Deeply held values and attitudes, unchallenged and unrecognized from within but with vast potential for those who dare greatly

  • mandalaHumility prevents us from sharing God talk, or God influence in our daily lives, except under special circumstances.
  • Real productive Brothers teach a full schedule and moderate band or a sport after school; before long they become counselors or school administrators.
  • Ownership and canonical sponsorship by the Brothers make certain institutions very special.
  • Our identity is in what we do.
  • If a thing’s worth doing it is worth doing perfectly. Be perfect as….
  • In retirement, after teaching or administrating, many expect the quality of their life to be a small fraction of what it used to be. At best, it is being unproductive or being helpful with some menial task around school.
  • Our mission is really in teaching teenagers, and we can push that a little earlier to junior high and ahead to college students.
  • Chapters and committees operate best when votes are unanimous.
  • We call good managers good leaders.
  • Mission preservation in our Lasallian institutions today is principally in the hands of board members and presidents; power/control
    is important.
  • Members of District Council and Mission Executive Council are principally concerned with preservation of successful institutions because that is their experience. We shore up models that have been successful.
  • Board members, presidents, and principals of schools and institutions have traditionally been males, and the best and brightest we can find; it has worked for many years.
  • We generally meet new ideas with all the reasons why they will not work. Doubt and fear dominate. “But” is so often used in these conversations. “And” seldom. “What if” so often over “why not.” Some even suffer from Misocainea — the aversion to anything new.
  • We cling to fears and doubts because of the security in familiar pain. It is safer to embrace what we know than to let go of it for the unknown.
  • Responsibility for the Lasallian mission is in our Brothers’ hands where it has been since the founding and, as necessary, we share it with partners.
  • Meetings and chapters are predictable, agenda has information overload and few share opinions that differ from the meeting leader.
  • We provide comfortable, safe, secure religious communities for all members. Hired staff provide many services.
  • Conversations have lots of self-referencing, nostalgia, defeatism, efficiency and effectiveness.
  • We seem to be grieving some loss that eludes us but shows in a low level depression; some try to numb the feeling.

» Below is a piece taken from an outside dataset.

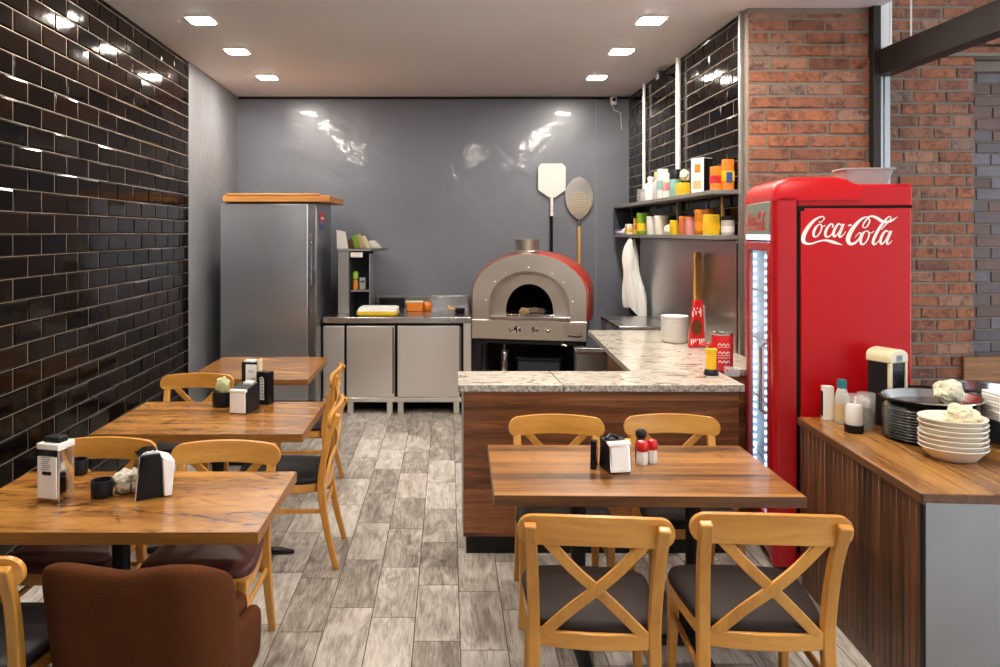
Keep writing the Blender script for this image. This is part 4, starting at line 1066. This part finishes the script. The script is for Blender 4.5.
def pack(name, lab, cat, x, y, z, w, d, h, mat, band=None, rz=0., top=None, taper=1.):
    o = thing(name, lab, cat, (x, y, z+.001), rz, GS)
    MB().rbox(w, d, h, .006, taper=taper).build('body', mat, o, bevel=.003)
    if band: MB().box(-w/2-.0015, -d/2-.0015, h*.3, w/2+.0015, d/2+.0015, h*.62).build('printed_band', band, o, bevel=.001)
    if top: MB().rbox(w*.98, d*.98, .02, .006, h).build('lid', top, o, bevel=.003)
    return o
xq = SX0+.075
def L(px): return sy(px, xq)
# lower tier, far to near
pack('food_packet', 'small purple and white packets at the far end of the lower kitchen shelf', 'packet', xq, 7.89, ZLOW, .13, .15, .055, 'purple', 'white')
tag(MB().crumple((0, 0, .03), .05, .06, .035, .25, 5, 3, 2.).build('napkin_bundle', 'white', None, loc=(xq-.02, 7.695, ZLOW+.001), smooth=25), 'crumpled white bundle beside the purple packets on the lower shelf', 'bundle', GS)
pack('food_carton', 'pale yellow low carton on the lower kitchen shelf left of the green tub', 'carton', xq, L(632), ZLOW, .12, .11, .085, 'cream', 'yellow', top='white')
pack('food_carton', 'narrow yellow and red carton touching the green tub', 'carton', xq, L(637.5), ZLOW, .07, .06, .16, 'yellow', 'salmon')
cyl('spice_tub', 'tall green tub with a lighter label on the lower kitchen shelf', 'tub', xq, L(644), ZLOW, .066, .185, 'green', 'green', .02, label='yellow')
cyl('plastic_tub', 'white plastic tub next to the green tub on the lower kitchen shelf', 'tub', xq, L(653.5), ZLOW, .062, .15, 'white', 'white', .016)
cyl('plastic_tub', 'white plastic tub standing right of the shelf divider on the lower kitchen shelf', 'tub', xq, L(661.5), ZLOW, .062, .15, 'warm_white', 'white', .016)
tag(MB().crumple((0, 0, .04), .05, .05, .05, .3, 5, 3, 5.).build('tied_bag', 'wrap', None, loc=(xq, L(670), ZLOW+.001), smooth=25), 'small knotted bag between the white tubs and the yellow cup', 'bag', GS)
cyl('yellow_cup', 'yellow plastic cup on the lower kitchen shelf', 'cup', xq, L(676.8), ZLOW, .056, .118, 'yellow')
cyl('sauce_jar', 'orange-red sauce jar right beside the yellow cup', 'jar', xq+.01, L(685), ZLOW, .055, .13, 'salmon', 'orange', .018)
cyl('sauce_jar', 'salmon pink sauce jar between two orange jars on the lower shelf', 'jar', xq, L(692.3), ZLOW, .05, .118, 'pink', 'salmon', .018)
cyl('spice_jar', 'big amber spice jar with an orange lid on the lower kitchen shelf', 'jar', xq+.005, L(703.8), ZLOW, .068, .165, 'amber', 'orange', .02, label='orange')
cyl('pepper_mill', 'small silver-topped mill standing behind the big amber jar', 'mill', xq+.066, L(706)+.16, ZLOW, .028, .20, 'grey_light', 'purple', .03, neck=.012)
pack('spice_tub', 'square yellow tub with a flat lid on the lower kitchen shelf', 'tub', xq-.018, 5.205, ZLOW, .09, .09, .125, 'yellow', 'mustard', top='yellow')
cyl('pastry_brush', 'wooden-handled brush propped behind the square yellow tub', 'brush', xq+.085, 5.27, ZLOW, .012, .25, 'gold', 'gold', .02)
cyl('glass_jar', 'white jar with a dark lid at the near end of the lower kitchen shelf', 'jar', XR-.062, 5.085, ZLOW, .044, .105, 'grey_light', 'black', .025, label='white')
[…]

  • Many people don’t learn how to move past their fear of diminishment, even when it stares them down or gently invites them. Similarly, brokenness is not very attractive.
  • Shame is the voice inside saying: “you’re not good enough…don’t do it…not powerful enough…it is not your job.” Or the outside voices saying, “Who do you think you are?” The feeling of being disconnected from people and God. Different from guilt.
  • Fear lives in the loss of influence, power, numbers, energy, the holy…
  • Our minds manufacture a hundred excuses for remaining right where we are, afraid to try something new.
  • We often tell people about all the good things we did in the past.
  • Our position in church is really more like clergy than laity. (authority, dress, title, tax exempt, vows etc.)
  • For most of our lives we have been invited and assigned to positions, communities and cities.
  • Risk is always associated with the new ideas or programs and seldom associated with the familiar.
  • Wish for the return of the 1950’s
  • We live with a very serious vocation crisis.